April 8, 2018 · 0 Comments
AT A TIME when a key promise of Doug Ford is that as premier he’ll find $6 billion in potential savings and Kathleen Wynne says the only way that could happen would be to have massive cuts in program spending, we’d like to offer a way to save billions without touching social services.
In our submission, the savings could and should be achieved by phasing out market value assessment over a five- or 10-year period and replacing it with property taxation based simply on volumes instead of perceived values.
As most Ontarians should well know, property taxation has been around a lot longer than the income tax, which came into being 100 years ago as a temporary wartime measure.
The property tax was and is something akin to the personal income tax, in that it has always been based on an assessor’s best guess as to the property’s worth.
In the absence of things like general inflation and soaring real estate prices, such a system should work. But in the real world it doesn’t, and one need only look at the real estate pages of the Toronto dailies to see huge discrepancies in the property taxes paid for properties being sold for similar prices.
In Ontario, the job of assessing properties was once carried out locally, but that changed after the provincial government appointed an Ontario Committee on Taxation in 1963. Its report in 1967 highlighted many inconsistencies in the current assessment system, and three years later the government introduced market value assessments as something municipalities could adopt.
Some did but others didn’t, and in 1997 the Harris government passed the Fair Municipal Finance Act, which set the stage for what the government called the Ontario Fair Assessment System and with it province-wide assessments by an agency initially called the Ontario Property Assessment Corporation and later renamed the Municipal Property Assessment Corporation (MPAC).
Under MPAC, all properties in the province are hypothetically re-assessed once every four years and changes in the perceived value of each property are phased in over the following four years.
However, it’s clearly impossible, even at the best of times, for millions of residential, commercial and industrial properties to be individually examined to determine accurately the price that property would command if it were on the market.

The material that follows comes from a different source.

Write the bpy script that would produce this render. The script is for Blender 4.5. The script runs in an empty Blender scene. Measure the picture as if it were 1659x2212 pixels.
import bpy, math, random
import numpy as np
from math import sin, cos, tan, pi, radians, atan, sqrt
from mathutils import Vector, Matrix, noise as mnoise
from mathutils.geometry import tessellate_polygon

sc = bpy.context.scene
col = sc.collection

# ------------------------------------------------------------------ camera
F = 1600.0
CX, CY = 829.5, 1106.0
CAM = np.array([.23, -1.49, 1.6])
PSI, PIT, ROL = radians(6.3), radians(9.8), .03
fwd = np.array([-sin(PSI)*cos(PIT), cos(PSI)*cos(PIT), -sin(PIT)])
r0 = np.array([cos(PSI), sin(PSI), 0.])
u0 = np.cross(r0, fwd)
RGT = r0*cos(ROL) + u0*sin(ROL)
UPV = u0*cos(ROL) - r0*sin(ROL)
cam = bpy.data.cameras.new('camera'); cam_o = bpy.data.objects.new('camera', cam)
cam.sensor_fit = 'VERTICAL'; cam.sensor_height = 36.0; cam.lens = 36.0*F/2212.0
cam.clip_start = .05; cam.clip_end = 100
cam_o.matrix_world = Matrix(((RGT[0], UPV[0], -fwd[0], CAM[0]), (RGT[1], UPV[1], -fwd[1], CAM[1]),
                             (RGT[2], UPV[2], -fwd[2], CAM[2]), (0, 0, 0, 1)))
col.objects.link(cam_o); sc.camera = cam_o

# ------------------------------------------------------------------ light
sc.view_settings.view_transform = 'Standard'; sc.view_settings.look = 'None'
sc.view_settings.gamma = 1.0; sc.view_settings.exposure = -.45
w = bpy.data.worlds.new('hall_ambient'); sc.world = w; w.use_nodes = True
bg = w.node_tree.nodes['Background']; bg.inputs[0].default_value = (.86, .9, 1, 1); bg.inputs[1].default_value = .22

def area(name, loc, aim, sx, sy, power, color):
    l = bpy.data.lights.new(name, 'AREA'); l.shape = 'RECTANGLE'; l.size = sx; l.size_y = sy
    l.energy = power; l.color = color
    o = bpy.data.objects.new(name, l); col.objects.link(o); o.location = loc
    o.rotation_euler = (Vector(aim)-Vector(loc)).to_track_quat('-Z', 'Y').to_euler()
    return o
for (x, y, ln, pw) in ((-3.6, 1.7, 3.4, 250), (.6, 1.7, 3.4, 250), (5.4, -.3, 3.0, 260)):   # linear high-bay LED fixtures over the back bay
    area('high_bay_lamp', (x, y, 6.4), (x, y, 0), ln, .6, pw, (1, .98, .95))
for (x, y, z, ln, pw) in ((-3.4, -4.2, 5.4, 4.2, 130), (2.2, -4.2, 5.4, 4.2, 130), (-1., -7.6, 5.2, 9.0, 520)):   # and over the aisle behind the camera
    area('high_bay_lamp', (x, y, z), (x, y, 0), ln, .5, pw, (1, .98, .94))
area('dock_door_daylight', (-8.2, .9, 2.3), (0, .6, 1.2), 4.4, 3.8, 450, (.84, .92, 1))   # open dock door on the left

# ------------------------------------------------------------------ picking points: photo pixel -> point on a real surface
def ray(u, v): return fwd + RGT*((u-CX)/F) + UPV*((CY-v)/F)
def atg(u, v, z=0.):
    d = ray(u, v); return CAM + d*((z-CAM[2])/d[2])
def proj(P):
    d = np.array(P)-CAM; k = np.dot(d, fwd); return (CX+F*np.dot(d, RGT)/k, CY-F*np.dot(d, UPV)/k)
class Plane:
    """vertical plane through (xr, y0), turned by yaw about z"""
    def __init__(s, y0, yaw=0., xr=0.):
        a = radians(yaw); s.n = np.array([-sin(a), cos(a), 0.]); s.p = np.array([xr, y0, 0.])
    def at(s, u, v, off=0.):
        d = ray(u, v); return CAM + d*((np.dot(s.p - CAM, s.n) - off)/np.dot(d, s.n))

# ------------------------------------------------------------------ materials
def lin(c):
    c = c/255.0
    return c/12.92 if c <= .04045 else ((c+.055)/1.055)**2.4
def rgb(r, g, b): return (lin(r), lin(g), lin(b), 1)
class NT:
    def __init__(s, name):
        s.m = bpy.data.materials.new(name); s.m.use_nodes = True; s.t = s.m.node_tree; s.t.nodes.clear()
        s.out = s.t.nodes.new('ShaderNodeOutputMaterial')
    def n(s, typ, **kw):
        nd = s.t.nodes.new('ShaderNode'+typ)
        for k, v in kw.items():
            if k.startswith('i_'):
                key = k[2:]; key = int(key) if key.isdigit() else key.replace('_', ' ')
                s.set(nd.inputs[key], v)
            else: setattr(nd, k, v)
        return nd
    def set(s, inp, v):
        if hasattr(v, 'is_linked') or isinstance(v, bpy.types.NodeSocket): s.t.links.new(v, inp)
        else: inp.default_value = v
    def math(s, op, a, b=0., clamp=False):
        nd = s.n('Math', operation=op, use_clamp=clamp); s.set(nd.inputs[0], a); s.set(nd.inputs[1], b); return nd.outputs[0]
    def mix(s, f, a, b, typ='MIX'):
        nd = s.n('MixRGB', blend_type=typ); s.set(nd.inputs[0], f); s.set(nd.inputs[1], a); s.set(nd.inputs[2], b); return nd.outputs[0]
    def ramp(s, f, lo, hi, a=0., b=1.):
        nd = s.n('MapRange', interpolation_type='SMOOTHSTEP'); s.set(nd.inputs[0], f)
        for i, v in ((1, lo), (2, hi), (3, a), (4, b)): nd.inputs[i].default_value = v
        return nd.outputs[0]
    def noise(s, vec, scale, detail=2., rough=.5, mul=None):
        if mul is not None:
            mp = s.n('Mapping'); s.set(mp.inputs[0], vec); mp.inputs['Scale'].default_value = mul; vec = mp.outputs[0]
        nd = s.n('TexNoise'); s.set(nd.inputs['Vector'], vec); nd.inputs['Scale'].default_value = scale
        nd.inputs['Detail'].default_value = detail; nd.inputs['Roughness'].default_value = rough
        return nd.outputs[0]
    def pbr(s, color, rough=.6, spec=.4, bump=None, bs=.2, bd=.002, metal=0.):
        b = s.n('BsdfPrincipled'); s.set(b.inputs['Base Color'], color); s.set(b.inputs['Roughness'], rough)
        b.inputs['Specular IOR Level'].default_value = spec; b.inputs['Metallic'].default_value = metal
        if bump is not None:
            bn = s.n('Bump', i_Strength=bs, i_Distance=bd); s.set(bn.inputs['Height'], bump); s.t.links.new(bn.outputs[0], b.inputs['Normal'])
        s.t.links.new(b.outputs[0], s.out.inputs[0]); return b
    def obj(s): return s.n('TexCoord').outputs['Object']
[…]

In the real world of the 21st Century, the only properties accurately assessed are those that happened to be sold just prior to being assessed. And as a result, recently-sold houses wind up being taxed far more heavily than similar houses that haven’t been on the market for 10 or more years.
Yet another problem is the “market bubble” which today sees prices dropping because of higher interest rates and new regulations on mortgaging.
All such problems would vanish if the government phased out MPAC and replaced market value assessments with simple calculations of the amount of land and occupancy space involved, so that any two properties occupying the same amount of land with houses the same size would pay the same tax.
Under such a system, the tax on any property would increase only if the owner built an addition or the municipality provided local improvements. Two houses of the same size, one of which was brick and beautifully landscaped and the other frame, in need of paint and on land that’s overgrown with weeds, would pay the same tax.
While eliminating MPAC would clearly save billions of dollars, the new tax system would see major changes in the tax level on individual properties, requiring the system to be phased in over at least four years.
But in the end we would have a tax system that not only worked but provided an element of fairness that’s missing in subjective market value assessments.